United 787 heading to Tokyo diverted to Seattle

An indication of an oil filter problem prompted the crew of a Boeing 787 flying from Denver to Tokyo to divert to Seattle-Tacoma International Airport on Tuesday afternoon, a United Airlines spokeswoman said.

Flight 139 landed normally and an airline maintenance team was inspecting it, United spokeswoman Mary Ryan said in an email statement.

The plane touched down in Seattle shortly after 4 p.m., a Federal Aviation Administration spokesman said.

United just put its 787s back in the air May 20 after smoldering batteries on two 787s owned by other airlines prompted authorities to ground the planes in January.

In her statement, the United spokeswoman said the crew decided to land in Seattle because of "an indication of a problem with an oil filter."

The airline was providing customers with motel rooms and planned to fly them to Tokyo on Wednesday, Ryan said.

The plane carried about 200 passengers.

Asked whether the latest 787 issue raised any concerns with United after the recent battery issue, the spokeswoman said she did not immediately have any additional information.

When it returned the 787s to service last month, Chicago-based United said it planned to use the jets on shorter domestic flights before resuming international flying June 10 with Denver-to-Tokyo service as well as temporary Houston-to-London flights. It's adding flights to Tokyo, Shanghai, and Lagos, Nigeria, in August.

Those long international flights are the main reason the 787 exists. Its medium size and fuel efficiency are a good fit for long routes.

At the Paris Air Show on Tuesday, Boeing Co. won major orders from five customers, including United, for a stretched-out version of the 787.

Boeing announced the formal launch of its 787-10 program at the air show and said it already has commitments for 102 jets from the five customers. The new 787-10 lists at $290 million, making the deal worth nearly $30 billion at full price, although customers often negotiate deep discounts.

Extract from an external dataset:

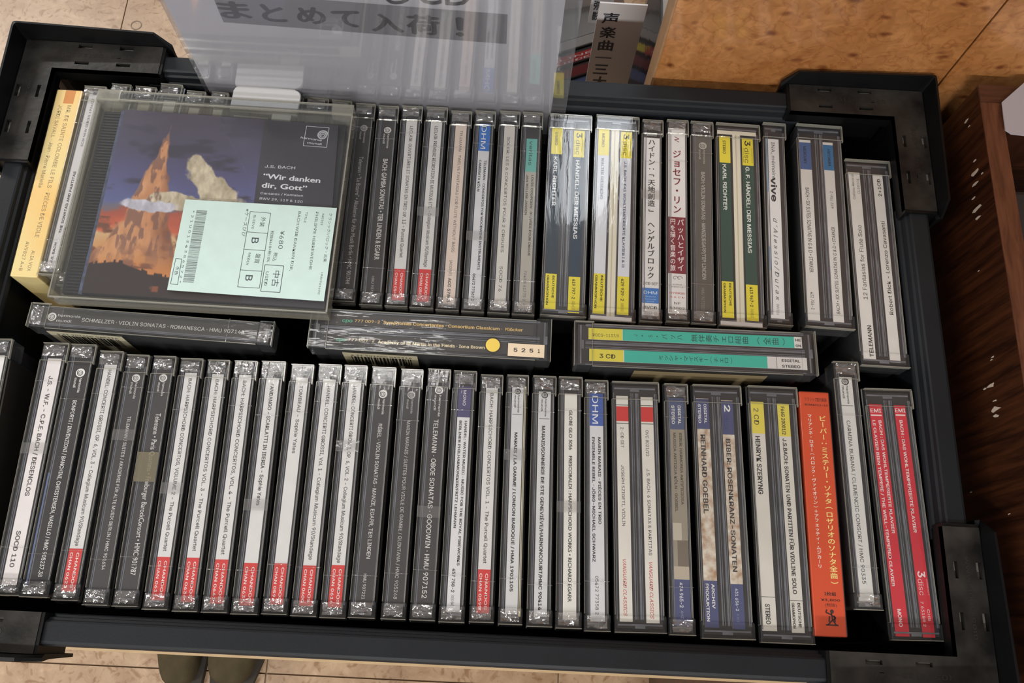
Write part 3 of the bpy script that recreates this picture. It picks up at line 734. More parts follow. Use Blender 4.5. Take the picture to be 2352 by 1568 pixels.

United remains the only U.S.-based airline to fly the 787, which is steadily winning customers after being beset with problems concerning lithium-ion batteries on two Japanese carriers. The plane, like its newest rival the Airbus A350, uses lightweight materials and new engine technology to cut down on fuel consumption at a time of rapidly increasing jet fuel prices.

The two battery incidents in January included an emergency landing of one plane, and a fire on another. Federal authorities lifted the grounding order on April 19.

The incidents never caused any serious injuries. But the grounding embarrassed Boeing and disrupted schedules at the affected airlines.

The 787 uses more electricity than any other jet. And it makes more use of lithium-ion batteries than other jets to provide power for things like flight controls and a backup generator when its engines are shut down. Each 787 has two of the batteries.

Boeing never did figure out the root cause of the battery incidents. Instead, it redesigned the battery and its charger. The idea was to eliminate all of the possible causes, 787 chief engineer Mike Sinnett has said.